We agree that this cost wouldn’t have been incurred and agree to this.

e)      Pay them £750 which reflects some of the cost of takeaway food for the two months the family was in the Bed and Breakfast after the eviction. Without fault by the Council, Mr and Mrs A would have remained in the flat which had its own kitchen and not incurred these additional costs and;

A local housing authority is not under a duty to provide food or facilities to provide food, other residents in other accommodation do not receive these facilities.   It also cannot be assumed that Mr and Mrs A may have remained within the flat for that period as there is no guarantee that that accommodation would have continued. Again the report is also making an assumption that Mr and Mrs A were above fault in the situation. 

f) Pay them £2000 to reflect the high distress described in paragraph 82.  We have taken into account in particular, that Mr and Mrs A’s children were present on the day of the eviction. This is in line with our published guidance on remedies.

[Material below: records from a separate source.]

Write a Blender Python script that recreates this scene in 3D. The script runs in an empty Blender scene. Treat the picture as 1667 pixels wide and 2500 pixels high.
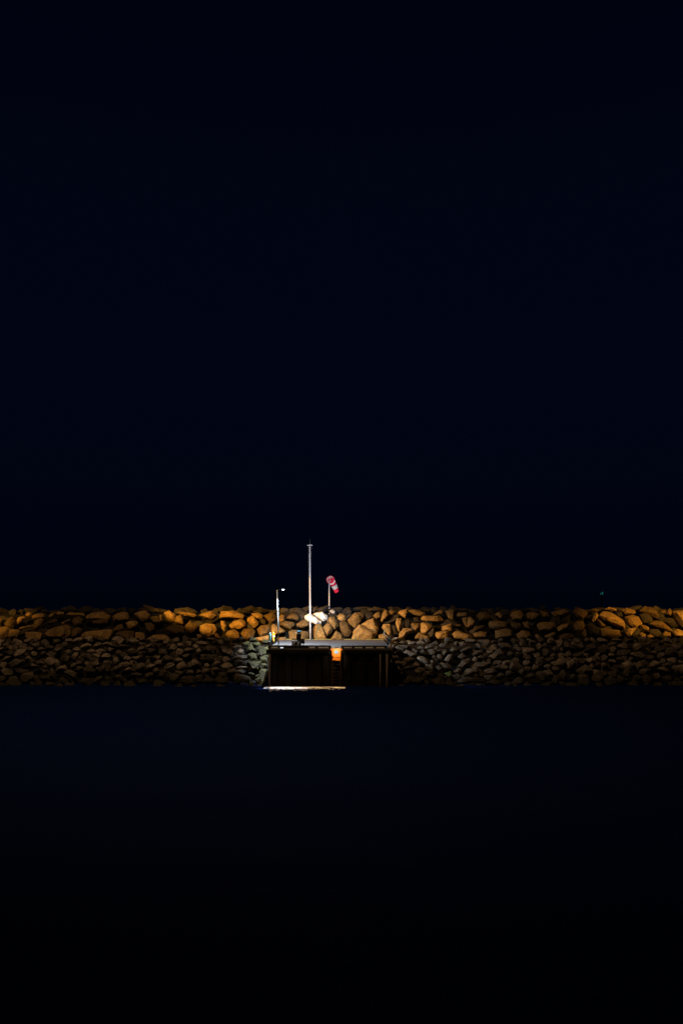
import bpy, bmesh, math, random
from mathutils import Vector, Matrix, noise

C = bpy.context.scene
col = C.collection
R = math.radians
FOC, U0, V0, CZ = 1920.0, 833.5, 1445.0, 4.3     # metres: deck top is z = 0, the camera stands at y = 0
WATER = -2.94

# ------------------------------------------------------------------ camera, world, lights, exposure
cam_d = bpy.data.cameras.new('camera'); cam = bpy.data.objects.new('camera', cam_d); col.objects.link(cam)
cam.location = (0, 0, CZ); cam.rotation_euler = (R(90), 0, 0)
cam_d.sensor_width = 36; cam_d.lens = FOC/2500*36; cam_d.shift_y = (V0-1250)/2500
cam_d.clip_start = .1; cam_d.clip_end = 12000
C.camera = cam

w = bpy.data.worlds.new('World'); C.world = w; w.use_nodes = True
wn = w.node_tree; wn.nodes.clear()
wo = wn.nodes.new('ShaderNodeOutputWorld'); bg = wn.nodes.new('ShaderNodeBackground')
tc = wn.nodes.new('ShaderNodeTexCoord'); sx = wn.nodes.new('ShaderNodeSeparateXYZ'); cr = wn.nodes.new('ShaderNodeValToRGB')
wn.links.new(tc.outputs['Generated'], sx.inputs[0]); wn.links.new(sx.outputs['Z'], cr.inputs[0])
SKY = [(0.0, (.06, .22, .80)), (.06, (.07, .26, 1.0)), (.26, (.08, .34, 1.45)), (.45, (.07, .28, 1.2)), (.60, (.05, .20, .95)), (1.0, (.05, .19, .9))]
els = cr.color_ramp.elements
els[0].position, els[0].color = SKY[0][0], (*SKY[0][1], 1)
els[1].position, els[1].color = SKY[-1][0], (*SKY[-1][1], 1)
for p_, c_ in SKY[1:-1]:
    e = els.new(p_); e.color = (*c_, 1)
wn.links.new(cr.outputs[0], bg.inputs[0]); bg.inputs[1].default_value = .0049
wn.links.new(bg.outputs[0], wo.inputs[0])

def spot(name, loc, aim, power, colour, angle, blend=.5, radius=.15, flat=1.0):
    d = bpy.data.lights.new(name, 'SPOT'); d.energy = power; d.color = colour
    d.spot_size = R(angle); d.spot_blend = blend; d.shadow_soft_size = radius
    o = bpy.data.objects.new(name, d); col.objects.link(o); o.location = loc
    f = (Vector(aim)-Vector(loc)).normalized()
    ax = Vector((1, 0, 0)) if abs(f.z) > .85 else f.cross(Vector((0, 0, 1))).normalized()
    ax = (ax-f*ax.dot(f)).normalized(); ay = (-f).cross(ax)
    o.rotation_euler = Matrix((ax, ay, -f)).transposed().to_euler()
    o.scale = (1, flat, 1)          # asymmetric beam, as street and flood luminaires have
    return o

SOD = (1.0, .47, .055)
# sodium street lamps on the quays outside the frame
spot('quay_sodium_lamp', (-26, 41, 15), (-6.0, 72.5, 2.2), 135000, SOD, 42, .45, flat=.26)
spot('quay_sodium_lamp', (37, 46, 13), (31.5, 72.5, 2.2), 56000, SOD, 38, .7, flat=.36)
spot('quay_sodium_lamp', (-40, 48, 12), (-34.0, 72.5, 2.0), 42000, SOD, 27, .8, flat=.42)
# added fill light high overhead, faint over the whole breakwater and basin
spot('overhead_fill', (-15, 34, 44), (0, 62, 0), 28000, (1, .60, .27), 122, .9, .5)
# white floodlight on the near quay that picks out mast, windsock and the pale boulders
spot('quay_flood_lamp', (-9, -4, 7), (-2.3, 72, 5.2), 235000, (.90, .93, 1), 7.3, .7)

C.view_settings.view_transform = 'Standard'; C.view_settings.look = 'None'
C.view_settings.exposure = 0; C.view_settings.gamma = 1; C.view_settings.use_curve_mapping = False
C.render.dither_intensity = 1.0
C.cycles.max_bounces = 5; C.cycles.sample_clamp_indirect = .15
C.cycles.use_adaptive_sampling = False; C.cycles.use_denoising = True

# ------------------------------------------------------------------ helpers
def tag(o, label=None, cat=None, group=None, kind=None):
    for k, v in (('label', label), ('category', cat), ('group', group), ('kind', kind)):
        if v: o[k] = v
    return o

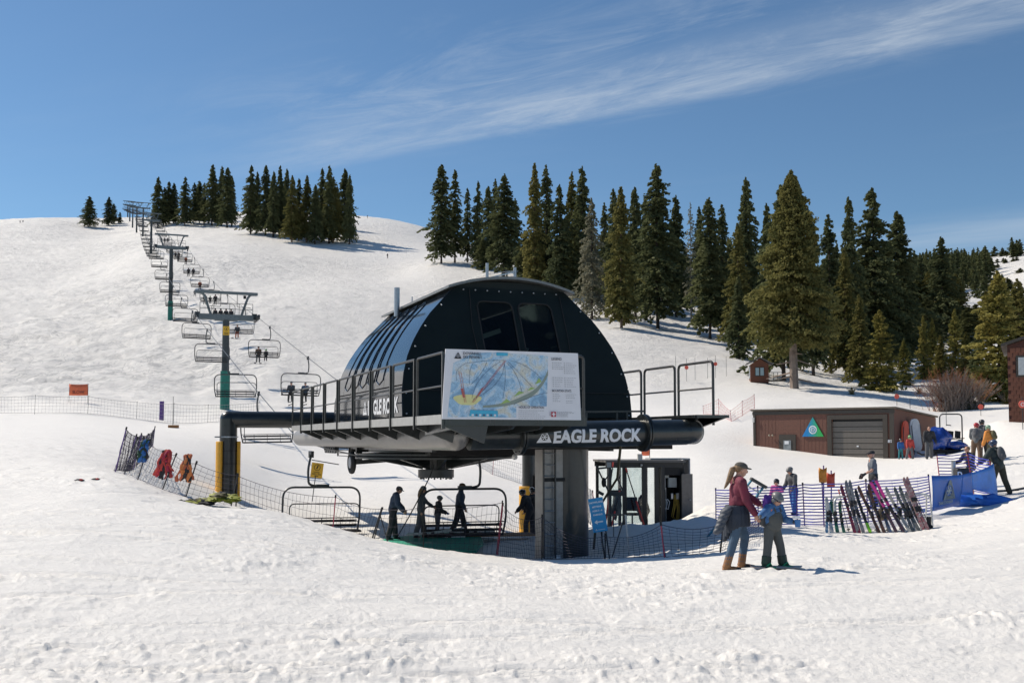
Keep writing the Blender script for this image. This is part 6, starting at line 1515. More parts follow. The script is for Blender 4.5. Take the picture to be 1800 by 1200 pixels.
# cabinet bay at the right
m = MB(); m.box((X(1182), .9, HZ/2), (.72, .04, HZ)); m.box((X(1182), .45, HZ-.28), (.80, .9, .36)); m.box((X(1167), .45, HZ/2), (.05, .9, HZ)); m.box((X(1197), .45, HZ/2), (.05, .9, HZ)); m.build('cabinet', rubber, t)
for px, z, w_, h_, c_m in ((1168, HZ-.75, .12, .42, white_p), (1184, HZ-.72, .30, .34, mat('box_grey', (.38, .41, .41), .5)), (1171, HZ-.50, .26, .12, mat('box_grey', (.38, .41, .41))), (1183, HZ-1.2, .08, .2, steel), (1193, HZ-1.2, .1, .22, steel)):
    m = MB(); m.box((X(px), .25, z), (w_, .18, h_)); m.build('equipment_box', c_m, t, bevel=.008)
yh = mat('yellow_hose', (.45, .30, .05), .5)
for k, (px, col) in enumerate(((1190, yh), (1188, yh), (1192, yh), (1170, white_p), (1174, white_p))):
    m = MB(); x = X(px); z0_ = HZ-(1.15 if k < 3 else 1.3); m.tube([(x, .2, z0_), (x-.05, .15, z0_-.35), (x-.12-.02*k, .12, z0_-.75 if k < 3 else z0_-.25), (x+.02, .1, z0_-.95 if k < 3 else z0_-.35), (x+.08, .14, z0_-.5 if k < 3 else z0_-.1), (x+.02, .2, z0_)], .014, 5); m.build('hose', col, t)
m = MB(); m.cyl((X(1172), .2, -.1), (X(1172), .2, HZ-.9), .02, n=8); m.build('pipe', steel, t)
m = MB(); m.box((X(1206), -.12, HZ*.5-.20), (.46, .04, HZ-.42), (0, 0, .35)); do = m.build('door', mat('cabin_door', (.13, .12, .11), .45, .3, .2, 6), t); m = MB(); m.ball((X(1206)+.1, -.17, HZ*.45), .03); m.build('handle', steel, do)
m = MB(); m.box((X(1186), 1.0, HZ+.10), (1.45, .8, .05)); m.box((X(1221), 1.0, HZ-.40), (.05, .8, 1.0)); m.box((X(1213), 1.4, HZ-.42), (.3, .03, .9)); m.build('side_awning', mat('awning_grey', (.34, .36, .38), .5), t)
m = MB(); m.box((X(1123), -.05, HZ+.18), (.16, .12, .22)); m.ball((X(1125), -.1, HZ-.10), .045); m.build('camera_lamp', mat('box_pale', (.5, .5, .48), .5), t)
for px in (1085, 1195):
    m = MB(); m.ring((X(px), -.05, HZ+.1), (0, 1, 0), .035, .015, .02, 12); m.build('lifting_eye', dsteel, t)
m = MB(); m.tube(rounded([(X(1216), -.3, .62), (X(1247), -.4, .58), (X(1247), -.4, -.2)], .12), .028, 7); m.build('handrail', rubber, t)
# things inside the cabin
b2 = on(1110, 37.1); t2 = thing('office_chair', 'black office chair inside the glass operator cabin', 'chair', (b2.x, b2.y, b2.z))
m = MB(); m.box((0, 0, .5), (.45, .45, .08)); m.build('seat', rubber, t2, bevel=.02); m = MB(); m.box((0, .2, .85), (.42, .06, .5)); m.build('backrest', rubber, t2, bevel=.02); m = MB(); m.cyl((0, 0, 0), (0, 0, .5), .03); m.box((0, 0, .06), (.5, .05, .04)); m.box((0, 0, .06), (.05, .5, .04)); m.build('base', dsteel, t2)
b2 = on(1129, 36.9); t2 = thing('hanging_coat', 'black coat hanging inside the glass operator cabin', 'coat', (b2.x, b2.y, b2.z+.4)); m = MB(); crumple(m, (0, 0, .3), (.22, .12, .45), 9, 14, .2); m.build('cloth', C_blk, t2); m = MB(); m.cyl((0, 0, .7), (0, 0, .85), .01); m.build('hook', steel, t2)
b2 = on(1084, 36.6); t2 = thing('hanging_coat', 'grey and black coat on the left wall inside the operator cabin', 'coat', (b2.x, b2.y, b2.z+.6)); m = MB(); crumple(m, (0, 0, .3), (.16, .1, .40), 19, 14, .2); m.build('cloth', C_grey, t2); m = MB(); crumple(m, (-.1, 0, .0), (.12, .1, .30), 29, 14, .2); m.build('lining', C_blk, t2)
# red shovels / bars leaning on the cabin
rods = mat('red_rod', (.55, .06, .05), .5)
for bx, tx, ty, lab, dd_ in ((1132, 1100, 822, 'long red-tipped pole leaning right in front of the cabin window', 35.4), (1073, 1089, 862, 'red pole leaning at the left side of the cabin', 35.2), (1062, 1078, 812, 'short red bar sticking up above the left cabin roof', 35.3)):
    b2 = on(bx, dd_); tp = at(tx, ty, dd_+.35); t2 = thing('snow_rake', lab, 'pole', b2); d_ = tp-b2; m = MB(); m.tube([(0, 0, 0), d_*.45], .032, 6); m.build('red_end', rods, t2); m = MB(); m.tube([d_*.45, d_], .02, 6); m.build('shaft', bootb, t2); m = MB(); m.tube([d_*.93, d_], .035, 6); m.build('tip', rods, t2)
b2 = on(1058, 33.5); t2 = thing('restraint_post', 'slim dark post with swivel arms and brackets left of the cabin', 'post', b2)
m = MB(); m.bar((.25, 0, -.2), (.25, 0, 2.1), .09); m.build('post', dsteel, t2)
m = MB(); m.bar((-.15, 0, 2.0), (.3, 0, 2.05), .06); m.bar((-.2, 0, 2.1), (.18, 0, 1.3), .05); m.bar((.0, 0, 1.5), (.35, 0, 2.0), .04); m.box((.45, 0, 1.18), (.55, .06, .13)); m.bar((.5, 0, 1.65), (.75, 0, 1.1), .05); m.build('swivel_arm', dsteel, t2); m = MB(); m.ball((.05, 0, 1.55), (.08, .08, .16)); m.build('roller', rubber, t2); m = MB(); m.box((-.05, 0, 1.2), (.2, .1, .1), (0, .5, 0)); m.build('bracket', dsteel, t2); m = MB(); m.box((.22, 0, 2.12), (.14, .1, .16)); m.build('bracket', mat('box_grey', (.38, .41, .41)), t2)
# ------------------------------------------------------------------ garage building
PR_ = at(1573, 805, 60.0); PL_ = at(1325, 783, 65.9)
ZG = 3.80
fx = Vector((PR_.x-PL_.x, PR_.y-PL_.y, 0)); FW = fx.length; ang = math.atan2(fx.y, fx.x)
gz = min(G(PR_.x, PR_.y), G(PL_.x, PL_.y))-.8
t = thing('garage_building', 'low brown wooden garage building with roller door and blue-green triangle emblem', 'building', (PL_.x, PL_.y, gz), ang)
TPZ = ZG-gz
SD = Vector((.64, .77, 0)); SD = Matrix.Rotation(-ang, 3, 'Z') @ SD; SL = 7.6
def P3(u, v, z): return Vector((u, 0, z)) + SD*v
trim = mat('dark_brown_trim', (.055, .045, .035), .6, 0, .15, 6)
WH = TPZ; BH = TPZ-.42
def xf(px):      # position along the front wall for a pixel column
    r_ = (px-900)/1800; return (r_*PL_.y-PL_.x)/(fx.x/FW - r_*fx.y/FW)
def zfr(py, u): Y = PL_.y+fx.y/FW*u; return (CAMZ+(772-py)/1800*Y)-gz
d0, d1 = xf(1462), xf(1552); dtop = zfr(737, d0)
sid = brown_w
for nm, q_ in (('front_wall', [(0, 0), (d0, 0), (d0, dtop), (d1, dtop), (d1, 0), (FW, 0), (FW, WH), (0, WH)]),):
    v_, f_ = plate(q_, [], .2); m = MB(); m.add([(x, .1+z, y) for x, y, z in v_], f_); m.build(nm, sid, t, smooth=False)
m = MB(); a_, b_ = P3(FW, 0, 0), P3(FW, SL, 0); m.add([a_, b_, b_+Vector((0, 0, BH)), a_+Vector((0, 0, WH)), P3(FW-.2, 0, 0), P3(FW-.2, SL, 0), P3(FW-.2, SL, BH), P3(FW-.2, 0, WH)], [(0, 1, 2, 3), (4, 7, 6, 5), (0, 3, 7, 4), (3, 2, 6, 7), (2, 1, 5, 6), (0, 4, 5, 1)]); m.build('side_wall', sid, t)
m = MB(); m.add([P3(0, 0, 0), P3(0, SL, 0), P3(0, SL, BH), P3(0, 0, WH), P3(.2, 0, 0), P3(.2, SL, 0), P3(.2, SL, BH), P3(.2, 0, WH)], [(0, 1, 2, 3), (4, 7, 6, 5), (0, 3, 7, 4), (3, 2, 6, 7), (2, 1, 5, 6), (0, 4, 5, 1)]); m.build('side_wall', sid, t)
m = MB(); r0 = [P3(-.15, -.12, WH+.02), P3(FW+.15, -.12, WH+.02), P3(FW+.15, SL, BH+.02), P3(-.15, SL, BH+.02)]; m.prism(r0, (0, 0, .10)); m.build('roof', mat('roof_edge_brown', (.13, .11, .085), .7), t)
m = MB(); m.box((FW/2, -.03, WH-.14), (FW+.1, .05, .22)); m.build('fascia', trim, t)
m = MB(); m.box((FW-.13, -.03, WH/2), (.26, .06, WH)); m.box((.08, -.03, WH/2), (.16, .06, WH)); m.box((xf(1549)+.5*0, -.02, 0), (.01, .01, .01)); m.build('corner_board', trim, t)
# siding: vertical boards with battens
m = MB(); m.box((0, 0, 0), (.05, .008, 1.0)); bt = m.mesh('batten', sid)
nb = 0; x = .3
while x < FW-.3:
    if not (d0-.35 < x < d1+.35) and not (xf(1366) < x < xf(1400)):
        o = inst('batten', bt, t); o.location = (x, -.003, WH/2-.15); o.scale = (1, 1, WH-.35); nb += 1
    x += .24
for s_, w_ in ((d0-.14, .28), (d1+.14, .28)):
    m = MB(); m.box((s_, -.04, dtop/2), (w_, .08, dtop)); m.build('door_trim', trim, t)
m = MB(); m.box(((d0+d1)/2, -.04, dtop+.13), (d1-d0+.56, .08, .26)); m.build('door_trim', trim, t)
rd = mat('roller_door_grey', (.15, .133, .115), .55, .1, .08, 5)
nz_ = 9; ph_ = (dtop-.12)/nz_
pm = MB(); pm.box((0, 0, 0), (d1-d0, .05, ph_-.035)); pm = pm.mesh('door_panel', rd)
gd = thing('garage_door', None, None, ((d0+d1)/2, .08, 0)); adopt(gd, t)
for k in range(nz_): inst('door_panel', pm, gd, (0, 0, ph_*(k+.5)))
m = MB(); m.box((0, .05, dtop/2), (d1-d0, .02, dtop)); m.build('backing', rubber, gd); m = MB(); m.box((0, -.04, dtop-.55*0-1.62), (.12, .03, .08)); m.build('handle', white_p, gd)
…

As already documented throughout this document we do not support this finding and therefore do not support the recommendation.    We do not feel that the LGO provides reasoning for the sum that is reached or how the distress reflects in comparison for previous cases that the LGO has investigated or that Courts have investigated.

Paragraph 86 Within three months of our report, we recommend the Council reviews and formalises its working relationship with Mr and Mrs X in writing to avoid recurrence of the fault identified in this report and reports back to us with an action plan confirming how it plans to do this.

We gave had an arrangement with these proprietors for 20 years and this is the first incident of this type.  The council is reviewing its TA strategy and a report will be provided to the Councils relevant committee in December 2017. This recommendation will be considered as part of that review.

Thank you in advance for reviewing these points.